While the drive can technically be done in three hours, I can’t imagine someone blasting straight through like that, as though late for work. Big Sur isn’t just to be driven through, it’s to be savored, a fine wine, a once-in-a-lifetime multi-course meal, a meditation.

The two-lane Pacific Coast Highway climbs into the hills past Morro Bay, winding in a serpentine tangle and clinging to the cliff’s edge, a slope of thick trees, green and striking, angling toward you from the east and the blue expanse of the Pacific stretching out below you to the west. You're at the farthest reaches of the United States, the two left tires of your vehicle spitting pebbles that tumble down into the abyss. A guardrail protects you, or pretends to. Your wife tells you to keep your eyes on the road, and of course you have to because the road doesn’t stay straight for long, if at all, but it’s a difficult challenge. Like a bad alignment, my head keeps drifting left.

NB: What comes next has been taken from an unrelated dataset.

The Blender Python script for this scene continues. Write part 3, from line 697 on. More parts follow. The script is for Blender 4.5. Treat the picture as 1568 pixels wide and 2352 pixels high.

Fortunately, there are turn-offs at most every bend. We took advantage of many of them, stopping for a quick stretch and for photos, or just to stand in wonder and awe, the high altitude breeze rippling our clothes and somehow purifying us. Then, back in the car, prepared to drive for a while and finally make some real headway, we’d round the next corner and have to pull off again, another opportunity, another panoramic vista, we just couldn’t pass.

On the northern side of Big Sur, we stopped for lunch at Nepenthe, a one-time haven for the writers, poets, and dreamers who’d held this raw landscape so close to their art and hearts. The restaurant sits atop yet another hill, its natural wood almost camouflaging it, or at least making it look like it grew out of Big Sur’s magical soil. We sat outdoors—there is no choice; it’s all outdoors—and ate overlooking a long, dramatic bluff sloping away into the unknown. It’s a beautiful spot, of course, but for the first time in a long while we were surrounded by people again, and while we were all sharing this communal experience, we were anxious to get back in the car and get some distance between us and them, to disappear again into the trees and hills and sea, back to where you could feel each long draw of breath replenishing you, healing, making you whole again, repairing the cracks.

We came out the other side reborn, every cell in our bodies rejuvenated, as though we’d passed through some kind of wormhole, deconstructed and put back together again. But it wasn’t a wormhole; it was the Pfeiffer Canyon Bridge, the iconic stretch of steel that you’ve seen probably in every single car commercial ever filmed. We drove the twenty-mile loop around Carmel-by-the-Sea and then Monterey for dinner and sleep. The next day, we detoured inland to Salinas to visit the John Steinbeck Center. Steinbeck: who’d written so purely about our connection to the land and our search for happiness and balance in novels such as Of Mice and Men and The Grapes of Wrath. I spent time looking at his green camper truck that he’d criss-crossed the country in with his poodle, Charley, and I imagined this green camper van rolling along the scoliosis spine of Big Sur, its dim and yellowed headlights struggling to cut through the ink of Big Sur’s night, a canopy of stars mapping the way from above.

Before San Francisco we spent a night in Santa Cruz, enjoying the town’s bohemian vibe. Here, they understand our small place on this planet, the heartbeat of time we actually have, compared to the permanence of Big Sur to Santa Cruz’s south and Big Basin Redwood Forest to its direct north, with its thousand-year-old giants standing watch, existing both rooted in the earth and stretching into the heavens, a dual-citizenship of sorts.

For us, Santa Cruz was a depressurization chamber, a place to acclimate ourselves again to our fellow man. Beards, beads, barefoot, they helped ease us back in, with song and dance and the warm glow of their street lanterns and strung lights. A chocolate-chip cookie and glass of milk from the Pacific Cookie Company, maybe two, and the ache of having to leave Big Sur behind became—at least a little—easier to bear.